==== Material shown

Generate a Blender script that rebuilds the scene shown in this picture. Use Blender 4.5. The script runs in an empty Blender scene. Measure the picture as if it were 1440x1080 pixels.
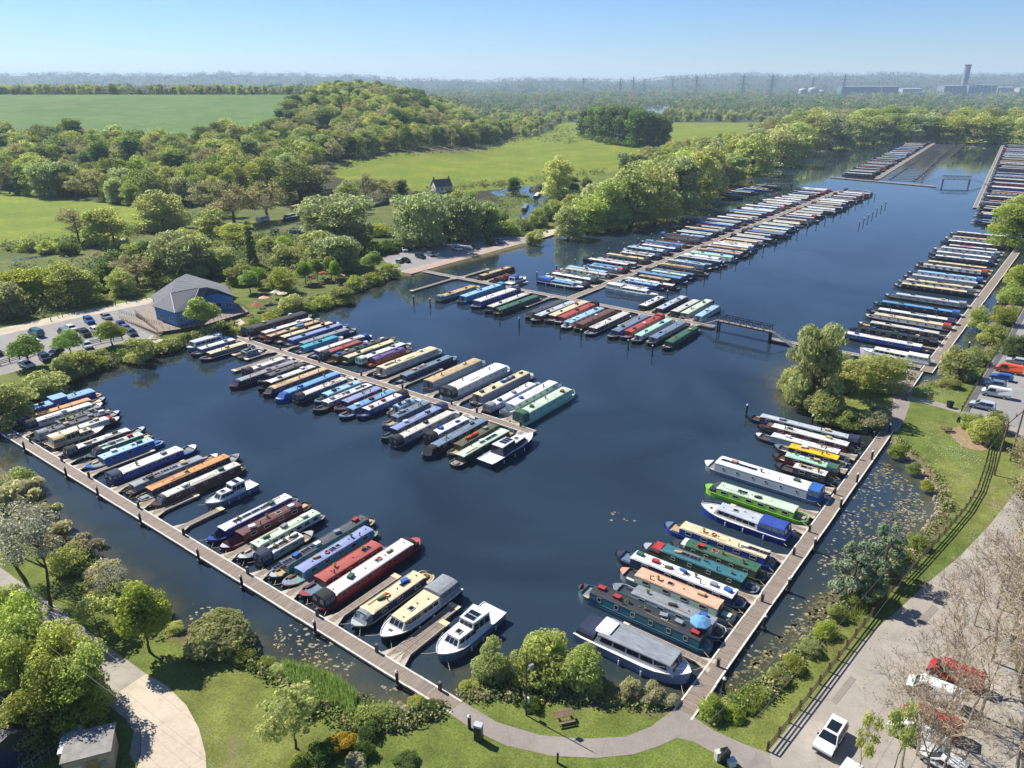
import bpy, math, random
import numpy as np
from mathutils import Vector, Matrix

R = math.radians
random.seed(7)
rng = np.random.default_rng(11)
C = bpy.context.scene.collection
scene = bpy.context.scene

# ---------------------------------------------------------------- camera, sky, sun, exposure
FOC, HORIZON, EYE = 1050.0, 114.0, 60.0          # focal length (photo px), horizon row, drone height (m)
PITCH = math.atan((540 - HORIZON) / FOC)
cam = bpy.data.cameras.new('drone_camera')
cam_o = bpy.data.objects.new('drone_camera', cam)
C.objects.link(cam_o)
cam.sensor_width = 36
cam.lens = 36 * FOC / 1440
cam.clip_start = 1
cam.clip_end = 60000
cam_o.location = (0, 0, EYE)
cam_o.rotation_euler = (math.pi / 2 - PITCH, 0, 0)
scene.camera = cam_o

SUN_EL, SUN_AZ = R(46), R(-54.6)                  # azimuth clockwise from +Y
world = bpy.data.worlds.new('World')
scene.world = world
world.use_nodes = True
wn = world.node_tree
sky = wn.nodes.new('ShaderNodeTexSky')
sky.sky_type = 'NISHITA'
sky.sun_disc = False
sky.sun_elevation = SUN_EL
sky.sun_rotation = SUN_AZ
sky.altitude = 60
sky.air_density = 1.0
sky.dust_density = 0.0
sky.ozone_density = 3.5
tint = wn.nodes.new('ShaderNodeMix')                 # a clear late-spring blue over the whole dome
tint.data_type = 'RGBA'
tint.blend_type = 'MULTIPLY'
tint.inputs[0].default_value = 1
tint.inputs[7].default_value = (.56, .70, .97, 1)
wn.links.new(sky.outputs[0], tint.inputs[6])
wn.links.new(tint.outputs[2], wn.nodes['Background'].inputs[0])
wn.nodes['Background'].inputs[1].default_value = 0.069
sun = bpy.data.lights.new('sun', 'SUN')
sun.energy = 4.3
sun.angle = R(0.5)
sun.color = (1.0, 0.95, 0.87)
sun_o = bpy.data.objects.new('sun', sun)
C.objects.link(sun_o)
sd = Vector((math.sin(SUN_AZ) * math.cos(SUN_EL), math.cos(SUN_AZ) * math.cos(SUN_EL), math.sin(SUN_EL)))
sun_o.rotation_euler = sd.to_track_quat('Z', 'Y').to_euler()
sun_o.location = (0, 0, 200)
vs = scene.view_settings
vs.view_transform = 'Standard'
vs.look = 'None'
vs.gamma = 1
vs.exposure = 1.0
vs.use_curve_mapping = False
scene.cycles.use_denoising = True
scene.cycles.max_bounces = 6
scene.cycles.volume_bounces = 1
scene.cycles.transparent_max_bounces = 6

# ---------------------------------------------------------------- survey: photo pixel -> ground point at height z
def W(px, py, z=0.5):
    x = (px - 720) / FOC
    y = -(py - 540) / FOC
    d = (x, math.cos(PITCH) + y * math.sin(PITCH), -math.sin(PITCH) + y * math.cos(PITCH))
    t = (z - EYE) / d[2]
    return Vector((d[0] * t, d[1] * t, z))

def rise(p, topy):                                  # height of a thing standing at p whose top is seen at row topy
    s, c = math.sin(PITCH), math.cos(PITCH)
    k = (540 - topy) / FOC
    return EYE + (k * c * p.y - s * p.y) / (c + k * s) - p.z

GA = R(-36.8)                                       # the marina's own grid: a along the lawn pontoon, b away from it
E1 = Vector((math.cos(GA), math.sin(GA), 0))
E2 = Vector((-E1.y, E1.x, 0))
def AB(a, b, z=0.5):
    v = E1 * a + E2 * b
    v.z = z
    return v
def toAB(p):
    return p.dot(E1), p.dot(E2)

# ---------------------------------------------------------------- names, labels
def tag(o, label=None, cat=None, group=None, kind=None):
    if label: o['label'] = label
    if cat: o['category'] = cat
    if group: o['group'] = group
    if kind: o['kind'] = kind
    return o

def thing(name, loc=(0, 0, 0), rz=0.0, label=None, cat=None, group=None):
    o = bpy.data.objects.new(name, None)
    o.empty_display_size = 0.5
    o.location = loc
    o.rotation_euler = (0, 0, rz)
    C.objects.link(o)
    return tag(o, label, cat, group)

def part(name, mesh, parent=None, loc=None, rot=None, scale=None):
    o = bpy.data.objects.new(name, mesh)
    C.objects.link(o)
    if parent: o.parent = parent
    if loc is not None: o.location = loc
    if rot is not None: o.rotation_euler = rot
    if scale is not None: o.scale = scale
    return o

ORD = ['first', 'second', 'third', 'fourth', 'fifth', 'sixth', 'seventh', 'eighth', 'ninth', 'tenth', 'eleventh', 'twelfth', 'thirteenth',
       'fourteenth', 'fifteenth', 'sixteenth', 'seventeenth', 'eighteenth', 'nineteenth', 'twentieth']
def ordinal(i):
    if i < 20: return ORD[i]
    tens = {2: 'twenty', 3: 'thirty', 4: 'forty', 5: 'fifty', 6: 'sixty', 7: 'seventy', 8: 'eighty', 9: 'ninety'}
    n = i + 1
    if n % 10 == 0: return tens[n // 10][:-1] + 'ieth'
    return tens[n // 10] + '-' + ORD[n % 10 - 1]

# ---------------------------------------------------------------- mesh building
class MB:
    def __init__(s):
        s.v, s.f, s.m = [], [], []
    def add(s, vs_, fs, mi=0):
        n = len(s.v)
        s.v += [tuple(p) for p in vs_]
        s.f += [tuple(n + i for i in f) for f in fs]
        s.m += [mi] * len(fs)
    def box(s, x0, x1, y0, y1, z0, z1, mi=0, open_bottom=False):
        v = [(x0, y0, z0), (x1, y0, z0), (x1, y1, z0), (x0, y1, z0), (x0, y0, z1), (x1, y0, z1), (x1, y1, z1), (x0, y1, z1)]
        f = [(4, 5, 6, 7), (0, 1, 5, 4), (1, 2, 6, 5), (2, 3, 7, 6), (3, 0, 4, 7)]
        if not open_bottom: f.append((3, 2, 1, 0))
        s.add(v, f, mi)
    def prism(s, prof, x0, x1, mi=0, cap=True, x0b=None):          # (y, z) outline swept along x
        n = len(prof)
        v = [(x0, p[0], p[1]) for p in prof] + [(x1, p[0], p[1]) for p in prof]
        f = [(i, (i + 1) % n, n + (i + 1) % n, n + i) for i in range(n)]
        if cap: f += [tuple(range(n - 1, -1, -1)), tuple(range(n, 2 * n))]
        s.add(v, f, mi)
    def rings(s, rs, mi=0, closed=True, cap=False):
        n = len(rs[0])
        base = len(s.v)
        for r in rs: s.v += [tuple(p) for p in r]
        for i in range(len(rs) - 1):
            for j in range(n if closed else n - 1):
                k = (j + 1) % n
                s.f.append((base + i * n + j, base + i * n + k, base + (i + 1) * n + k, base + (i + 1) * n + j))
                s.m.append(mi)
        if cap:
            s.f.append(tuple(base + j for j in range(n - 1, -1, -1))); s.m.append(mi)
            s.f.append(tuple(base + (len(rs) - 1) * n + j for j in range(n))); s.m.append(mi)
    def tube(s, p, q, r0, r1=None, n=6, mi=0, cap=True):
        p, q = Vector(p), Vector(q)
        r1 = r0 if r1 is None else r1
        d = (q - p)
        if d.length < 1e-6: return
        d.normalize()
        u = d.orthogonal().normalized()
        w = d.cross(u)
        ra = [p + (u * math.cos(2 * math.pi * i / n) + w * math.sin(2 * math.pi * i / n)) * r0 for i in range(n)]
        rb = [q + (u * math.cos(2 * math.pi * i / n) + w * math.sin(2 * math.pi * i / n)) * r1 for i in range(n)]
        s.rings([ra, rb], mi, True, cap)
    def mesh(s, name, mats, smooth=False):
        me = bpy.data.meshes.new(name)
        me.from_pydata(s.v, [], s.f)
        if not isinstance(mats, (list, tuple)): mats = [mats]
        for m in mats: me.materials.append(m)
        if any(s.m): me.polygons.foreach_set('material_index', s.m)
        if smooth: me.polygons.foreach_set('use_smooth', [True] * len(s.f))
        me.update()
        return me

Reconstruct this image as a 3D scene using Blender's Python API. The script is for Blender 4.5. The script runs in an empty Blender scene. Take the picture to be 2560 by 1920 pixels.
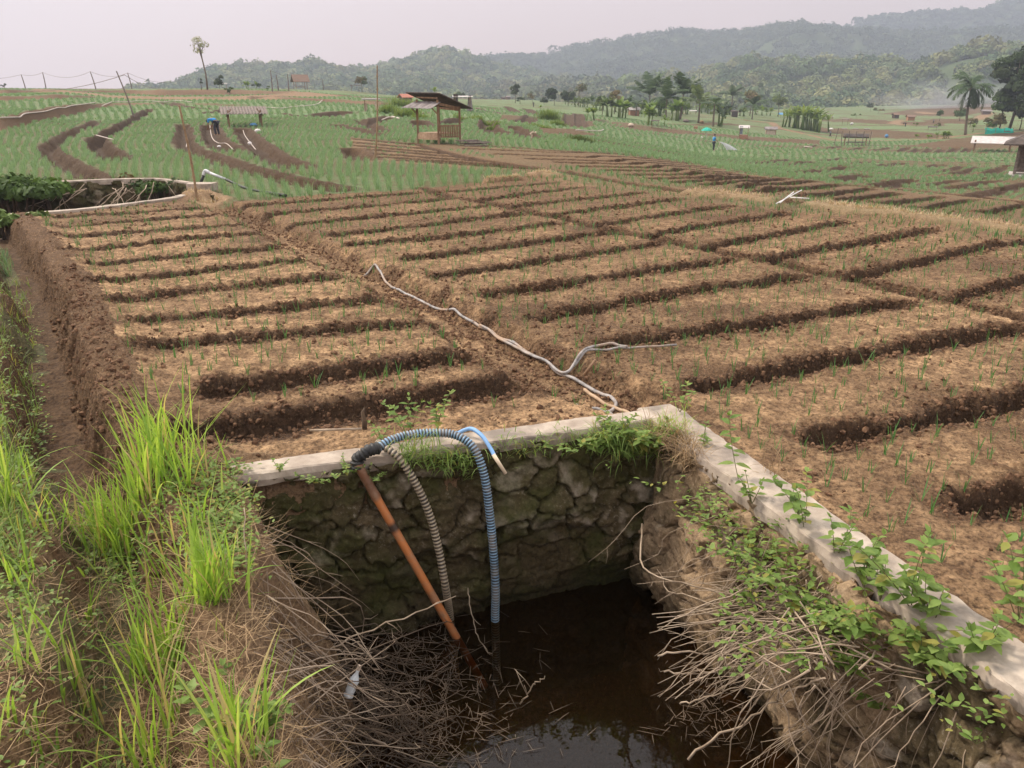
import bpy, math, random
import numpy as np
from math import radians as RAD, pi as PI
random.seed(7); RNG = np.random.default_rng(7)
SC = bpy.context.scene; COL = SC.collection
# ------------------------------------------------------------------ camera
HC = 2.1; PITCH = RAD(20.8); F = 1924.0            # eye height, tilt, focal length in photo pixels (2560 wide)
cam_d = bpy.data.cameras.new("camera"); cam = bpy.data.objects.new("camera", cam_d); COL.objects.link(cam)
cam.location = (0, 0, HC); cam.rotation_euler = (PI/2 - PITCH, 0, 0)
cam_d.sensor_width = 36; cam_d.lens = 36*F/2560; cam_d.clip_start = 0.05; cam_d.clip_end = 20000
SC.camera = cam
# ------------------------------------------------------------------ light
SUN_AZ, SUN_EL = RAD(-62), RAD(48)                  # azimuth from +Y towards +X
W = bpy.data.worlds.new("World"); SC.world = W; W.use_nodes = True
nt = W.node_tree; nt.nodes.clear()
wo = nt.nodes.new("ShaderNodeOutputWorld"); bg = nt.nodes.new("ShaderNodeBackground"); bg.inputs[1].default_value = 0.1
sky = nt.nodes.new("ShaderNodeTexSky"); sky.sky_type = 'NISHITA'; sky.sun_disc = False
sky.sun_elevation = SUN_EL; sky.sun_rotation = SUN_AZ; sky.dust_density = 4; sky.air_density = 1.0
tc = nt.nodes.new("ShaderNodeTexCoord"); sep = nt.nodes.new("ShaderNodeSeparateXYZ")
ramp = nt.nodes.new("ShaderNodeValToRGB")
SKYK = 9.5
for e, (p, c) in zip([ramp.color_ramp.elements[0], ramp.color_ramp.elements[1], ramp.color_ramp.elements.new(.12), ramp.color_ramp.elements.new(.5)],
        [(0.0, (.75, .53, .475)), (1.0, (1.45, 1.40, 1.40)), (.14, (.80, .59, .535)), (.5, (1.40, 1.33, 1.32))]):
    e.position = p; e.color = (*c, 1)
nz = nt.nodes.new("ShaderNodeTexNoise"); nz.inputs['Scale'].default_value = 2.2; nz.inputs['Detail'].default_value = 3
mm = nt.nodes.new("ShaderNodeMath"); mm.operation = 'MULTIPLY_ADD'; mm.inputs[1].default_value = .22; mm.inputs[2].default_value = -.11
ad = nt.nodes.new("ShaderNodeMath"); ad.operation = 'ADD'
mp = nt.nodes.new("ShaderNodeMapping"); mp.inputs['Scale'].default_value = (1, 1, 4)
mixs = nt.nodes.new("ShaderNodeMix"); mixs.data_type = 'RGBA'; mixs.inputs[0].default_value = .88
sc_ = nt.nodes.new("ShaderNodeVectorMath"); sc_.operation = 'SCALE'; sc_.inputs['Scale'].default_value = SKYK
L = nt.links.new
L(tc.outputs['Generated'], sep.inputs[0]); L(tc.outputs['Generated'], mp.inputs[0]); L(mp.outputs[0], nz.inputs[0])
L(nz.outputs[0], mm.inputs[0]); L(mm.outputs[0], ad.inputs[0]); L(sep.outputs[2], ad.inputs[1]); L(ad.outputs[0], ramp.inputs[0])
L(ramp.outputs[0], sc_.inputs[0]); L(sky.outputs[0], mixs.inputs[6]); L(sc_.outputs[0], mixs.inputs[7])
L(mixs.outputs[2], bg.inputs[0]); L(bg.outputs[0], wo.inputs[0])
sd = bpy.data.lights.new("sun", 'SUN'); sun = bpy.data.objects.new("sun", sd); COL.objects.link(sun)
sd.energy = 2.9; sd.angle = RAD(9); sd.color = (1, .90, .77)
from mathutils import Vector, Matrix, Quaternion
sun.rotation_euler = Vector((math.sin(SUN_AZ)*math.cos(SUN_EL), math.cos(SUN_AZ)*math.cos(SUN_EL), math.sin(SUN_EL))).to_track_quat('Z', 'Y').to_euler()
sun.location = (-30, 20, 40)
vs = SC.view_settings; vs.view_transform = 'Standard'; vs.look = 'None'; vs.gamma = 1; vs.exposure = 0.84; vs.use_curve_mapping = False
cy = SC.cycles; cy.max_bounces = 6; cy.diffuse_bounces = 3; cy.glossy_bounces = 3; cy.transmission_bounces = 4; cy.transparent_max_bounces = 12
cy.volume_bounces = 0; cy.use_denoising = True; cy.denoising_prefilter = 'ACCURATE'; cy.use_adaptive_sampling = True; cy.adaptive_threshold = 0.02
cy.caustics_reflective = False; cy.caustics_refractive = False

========

Pictures are excluded; extract exactly the lines from the start of the data through the line that holds "scene = bpy.context.scene", both ends included.

§ Full solution
Generate a Blender script that rebuilds the scene shown in this picture. Use Blender 4.5. The script runs in an empty Blender scene. Measure the picture as if it were 1440x1080 pixels.
import bpy, math, random
import numpy as np
from mathutils import Vector, Matrix

R = math.radians
random.seed(7)
rng = np.random.default_rng(11)
C = bpy.context.scene.collection
scene = bpy.context.scene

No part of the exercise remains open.